Interventi

Marcinelle, una tragedia da ricordare (4 agosto 2005)

Fra qualche giorno, l’8 agosto, ricorre l’anniversario della tragedia di Marcinelle, l’evento che oggi, su iniziativa del Ministro per gli Italiani nel Mondo, è simbolo del sacrificio e della sofferenza di tutti gli emigranti.
Percorrendo la tranquilla pianura della Vallonia, interrotta dai canali che collegavano un tempo i centri minerari, si intravedono le collinette cresciute all’uscita dei pozzi delle miniere di carbone con i materiali di scarto della produzione.
La polvere di quelle collinette è finita per decenni nei polmoni dei minatori, ne ha compromesso la salute, messo a serio rischio la sopravvivenza e la possibilità di continuare ad inviare le rimesse necessarie alla vita delle famiglie lasciate in Patria.
L’emigrazione in Belgio fu il frutto di un odioso scambio fra essere umani ed energia, sotto forma di quintali di carbone per ogni lavoratore. Erano tempi in cui l’assistenza e la protezione della vita, il conforto, erano affidati all’opera di qualche missionario ed alla propria costituzione fisica, che ci si augurava robusta e psichicamente matura.
L’augurio che accompagnava la durezza della vita del minatore era di arrivare al decimo anno senza contrarre la silicosi, per avere almeno diritto ad una miseria di liquidazione per fine lavoro.
Era infatti politica delle Società minerarie sottoporre ad esame fisico i lavoratori allo scadere del nono anno, per cogliere, senza pietà, l’opportunità di licenziare, in caso di silicosi, senza diritto a benefici di carattere economico.
A questo proposito non posso non ricordare un libro emozionante ed avvincente, scritto a quattro mani sui ricordi di un personaggio straordinario, conosciuto di sfuggita e troppo brevemente a casa di un amico comune.
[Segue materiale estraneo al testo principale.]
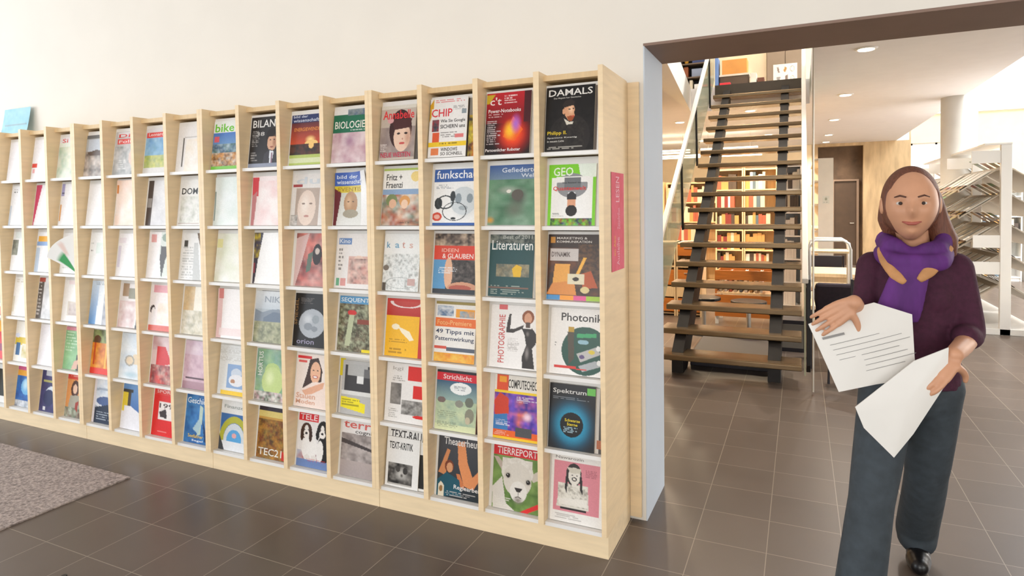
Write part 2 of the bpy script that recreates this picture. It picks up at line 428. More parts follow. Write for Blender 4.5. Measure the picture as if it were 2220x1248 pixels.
# face helper: skin, hair ellipse placed on a cover
def face(x, y, s, skin='d9a987', hair='2a1c18', shadow='8a5a45'):
    return [('e', x, y - .25 * s, .75 * s, .85 * s, hair), ('e', x, y, .52 * s, .72 * s, skin), ('h', x + .3 * s, y + .1 * s, .35 * s, .5 * s, shadow),
            ('e', x - .2 * s, y - .1 * s, .09 * s, .05 * s, '2b1d1a'), ('e', x + .2 * s, y - .1 * s, .09 * s, .05 * s, '2b1d1a'),
            ('e', x, y + .12 * s, .06 * s, .06 * s, shadow), ('e', x, y + .34 * s, .16 * s, .05 * s, 'a84b44')]
M = magazine  # pale covers towards the left carry sheen and overexposure in their print colours
# ---- column 0
M(0, 0, 'black magazine, white serif title, bearded man in cap', [('b', '141212'), ('n', 0, .35, 1, 1, ['0c0b0b', '1e1b1a', '141212'], 9),
  ('e', .5, .78, .42, .34, '24201f'), ('n', .2, .55, .8, .98, ['1a1716', '35302c', '221e1c'], 16), ('p', [(.38, .30), (.56, .28), (.60, .36), (.585, .42), (.60, .46), (.56, .52), (.48, .54), (.40, .45)], 'd9a07a'), ('h', .52, .36, .08, .1, 'f0c8a4'), ('e', .375, .39, .03, .045, 'd9a07a'), ('p', [(.44, .47), (.58, .455), (.585, .5), (.54, .55), (.47, .53)], '9c4f2c'), ('e', .565, .47, .03, .012, 'c4523c'),
  ('p', [(.34, .29), (.40, .22), (.52, .20), (.60, .25), (.58, .30), (.38, .33)], '2b2320'), ('p', [(.38, .5), (.5, .56), (.58, .55), (.56, .59), (.44, .6)], 'd9d2c2'), ('e', .49, .36, .025, .01, '20140f'), ('e', .57, .355, .018, .01, '20140f'),
  ('t', .05, .04, .95, .145, 'e9e6e0', 'DAMALS'), ('t', .16, .165, .72, .195, 'c9c4bb', 'Das Magazin fuer Geschichte'), ('t', .05, .69, .45, .76, 'e8c92c', 'Philipp II.'),
  ('t', .05, .78, .66, .81, 'd8d4cc', 'Spaniens Koenig'), ('t', .05, .83, .4, .86, 'd8d4cc', 'in neuem Licht'), ('l', .05, .93, .9, .98, 2, 'b9b4aa')], dx=-.015, n=.012, w=.222, h=.297)
M(0, 1, 'lime green and white magazine, upside-down man, red headline', [('b', '7fd12a'), ('r', .07, .22, .93, .88, 'f2f1ee'), ('p', [(.62, 0), (1, 0), (1, .22), (.68, .22)], 'e9f2e6'),
  ('e', .50, .35, .33, .2, '8f9093'), ('r', .16, .2, .86, .3, 'f2f1ee'), ('r', .34, .22, .68, .42, '6f7276'), ('r', .42, .46, .58, .60, 'e7e7ea'), ('r', .41, .58, .59, .74, 'dc9f7c'), ('e', .50, .76, .12, .09, '1d1a19'),
  ('p', [(.4, .5), (.5, .44), (.6, .5), (.6, .58), (.4, .58)], '2c2c30'), ('e', .46, .68, .02, .012, '231816'), ('e', .54, .68, .02, .012, '231816'),
  ('t', .1, .05, .52, .19, 'eef7e4', 'GEO'), ('t', .10, .36, .80, .44, 'd8342f', 'Quantenwelt'), ('t', .3, .29, .7, .315, '33373a', 'Das Raetsel der'), ('n', .07, .88, .93, 1, ['1f2c1a', '7fd12a', 'b5552c', '7fd12a', '2b4b86', '7fd12a', '222222'], 14),
  ('l', .1, .8, .35, .86, 3, '777777')], dx=-.012, w=.216, h=.28)
M(0, 2, 'brown magazine with orange guitar-like instrument and coloured tabs', [('b', '2f1d15'), ('n', .0, .2, 1, .92, ['2a1811', '4a2a18', '2b1a13', '6b3a1a'], 8), ('n', .55, .15, 1, .8, ['3a2416', '6e4a2c', '2a1a12'], 18),
  ('p', [(.14, .45), (.42, .45), (.40, .75), (.10, .78)], 'e9a545'), ('p', [(.0, .92), (.1, .75), (.5, .7), (.55, .92)], 'd98a3c'), ('p', [(.62, .6), (.8, .55), (.93, .80), (.66, .82)], 'b4501f'),
  ('p', [(.66, .35), (.72, .35), (.58, .62), (.52, .62)], 'f2b341'), ('r', .38, .6, .68, .76, 'ded3b4'), ('e', .53, .68, .06, .03, '2b1c14'), ('e', .7, .84, .08, .05, 'd7c58b'),
  ('r', .04, .215, .56, .41, 'c7bfba'), ('t', .07, .27, .42, .345, '5c4c49', 'DYNAMIK'), ('t', .16, .04, .72, .075, 'ddd6cf', 'MARKETING &'), ('t', .16, .095, .8, .13, 'ddd6cf', 'KOMMUNIKATION'), ('r', .04, .04, .13, .13, 'c98a2e'),
  ('r', 0, .93, .25, 1, '3f8cc6'), ('r', .25, .93, .5, 1, 'ee9a2c'), ('r', .5, .93, .73, 1, 'd9558d'), ('r', .73, .93, 1, 1, '9fc33a')], dx=-.003, w=.25, h=.298)
M(0, 3, 'white magazine, black headline, dark green disc with devices', [('b', 'eeebe7'), ('e', .66, .63, .44, .37, '1c4d41'), ('n', .3, .3, 1, .98, ['1c4d41'], 3), ('b', 'eeebe7'), ('e', .66, .63, .44, .36, '1c4d41'),
  ('p', [(.32, .36), (.44, .34), (.46, .76), (.36, .84)], '4d4436'), ('r', .34, .28, .45, .36, 'b9932d'), ('p', [(.5, .38), (.86, .36), (.86, .42), (.5, .44)], '38a267'),
  ('p', [(.5, .68), (.86, .56), (.95, .66), (.58, .80)], 'b9b7b4'), ('p', [(.54, .86), (.86, .76), (.95, .84), (.62, .94)], 'a9adb0'), ('e', .62, .5, .1, .035, '8fb6c3'), ('e', .78, .64, .06, .03, 'd9c23c'), ('e', .6, .72, .05, .03, '5d4b7a'), ('e', .9, .58, .04, .04, 'e9e8e6'), ('e', .92, .79, .04, .04, 'e9e8e6'),
  ('t', .20, .075, .97, .195, '34302f', 'Photonik'), ('r', .09, .87, .5, .905, 'd8352c'), ('r', .5, .9, .7, .915, 'd8352c'), ('l', .09, .52, .13, .6, 2, '444444')], dx=.004, w=.245, h=.30)
M(0, 4, 'black science magazine with glowing blue ring, yellow title', [('b', '15161b'), ('h', .5, .62, .62, .50, '1f7fa8'), ('h', .5, .62, .47, .38, '35b5dc'), ('h', .5, .62, .30, .24, '0b0d11'), ('e', .5, .62, .25, .19, '0b0c0f'), ('n', 0, 0, 1, .16, ['131419', '1b1c22'], 6),
  ('t', .07, .075, .8, .165, 'd9d7d4', 'Spektrum'), ('r', .82, .03, .99, .14, '6cc253'), ('t', .35, .53, .68, .575, 'f0d52c', 'Schwarze'), ('t', .40, .59, .63, .635, 'f0d52c', 'Sterne'), ('l', .33, .66, .68, .75, 4, 'a9c6d2'), ('l', .08, .2, .95, .25, 2, '9aa1a8')], dx=-.02, n=.01, w=.212, h=.29)
M(0, 5, 'pink magazine with black and white drawn woman, crossed arms', [('b', 'ece9e4'), ('r', .05, .09, .93, .84, 'd98a95'), ('p', [(.3, .42), (.62, .42), (.72, .5), (.74, .78), (.12, .78), (.16, .5)], 'ddd9cd'), ('n', .14, .42, .72, .76, ['ddd9cd', 'e8e4d8', '8b8578', 'ddd9cd', 'e8e4d8'], 22),
  ('e', .44, .28, .15, .17, '33302e'), ('e', .45, .30, .115, .13, 'e3ded3'), ('p', [(.30, .18), (.58, .18), (.56, .25), (.38, .26)], 'cfc9b9'), ('r', .40, .4, .50, .46, 'e3ded3'), ('p', [(.29, .3), (.34, .3), (.31, .56), (.27, .5)], '2b2828'), ('p', [(.55, .3), (.6, .3), (.62, .56), (.57, .5)], '2b2828'),
  ('p', [(.14, .66), (.7, .62), (.72, .74), (.16, .74)], 'e9e5db'), ('r', .2, .78, .7, .81, '2b2626'), ('e', .41, .29, .015, .01, '2b2626'), ('e', .5, .29, .015, .01, '2b2626'), ('o', .45, .345, .05, .03, .6, '2b2626'),
  ('l', .66, .18, .9, .3, 5, 'a8606c'), ('t', .08, .02, .62, .062, '8f8a85', 'Nawarozin'), ('l', .1, .88, .8, .97, 3, 'b5b1ac')], dx=-.004, w=.24, h=.297)
M(0, 4, 'grey edges of magazines tucked behind the blue ring cover', [('b', 'a49a92'), ('r', .8, .0, .9, 1, 'cfc8bf'), ('r', .9, 0, 1, 1, '4c4642'), ('r', .86, .8, 1, .93, 'b06a4a')], dx=.022, n=.004, w=.2, h=.285, tail='fifth row, bay beside doorway')
M(0, 0, 'pale magazine edges tucked behind the bearded man cover', [('b', 'd9d5ce'), ('r', .88, 0, .94, 1, '6d625a'), ('r', .94, 0, 1, 1, 'e9e6e0')], dx=.020, n=.005, w=.2, h=.292, tail='top row, bay beside doorway')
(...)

Affascinava il modo di raccontare le vicende della sua vita, la dignità e la forza che ispiravano il suo agire, l’incedere lento, sostenuto da un bastone, che appariva inarrestabile.
Carmelo Sità era un minatore, 5 figli ed una moglie, licenziato perché colpito da silicosi.
Nato solido pastore calabrese, emigrato per fuggire la miseria, l’ingiustizia e la persecuzione, non si arrese, lottò, acquistò una pecora, cominciò a venderne il latte, continuando la sua battaglia per la vita fino a creare una solida azienda casearia e costruire una sicura posizione per sé e la famiglia nei pressi di La Louvière.
Mantenne saldo il legame affettivo con l’amata Mammola, da cui aveva portato una pianta di limone che custodiva nel suo giardino come se fosse un tesoro prezioso, curò che figli e nipoti conservassero l’uso della lingua italiana, ingioiellata qua e là da espressioni calabresi.
Erano uomini di questa tempra quelli che affrontavano il lavoro in miniera, è questa l’immensa ricchezza umana che abbiamo portato nel mondo ed in particolare in Belgio.
Allo stesso modo, con ammirazione ed affetto, ricordo la partenza, qualche volta il ritorno, spesso i racconti dei miei compaesani Abruzzesi, impegnati all’estero, ma portatori ovunque di solida dirittura morale, grande volontà di operare, grande senso dell’Amicizia.
A tutti loro, per ricordarne i sacrifici e le sofferenze, per condividere la nostalgia, nell’avvicinarsi dell’anniversario di Marcinelle, vorrei far giungere in qualità di Presidente della Confederazione delle Associazioni Abruzzesi nel Mondo, un abbraccio fraterno ed amichevole.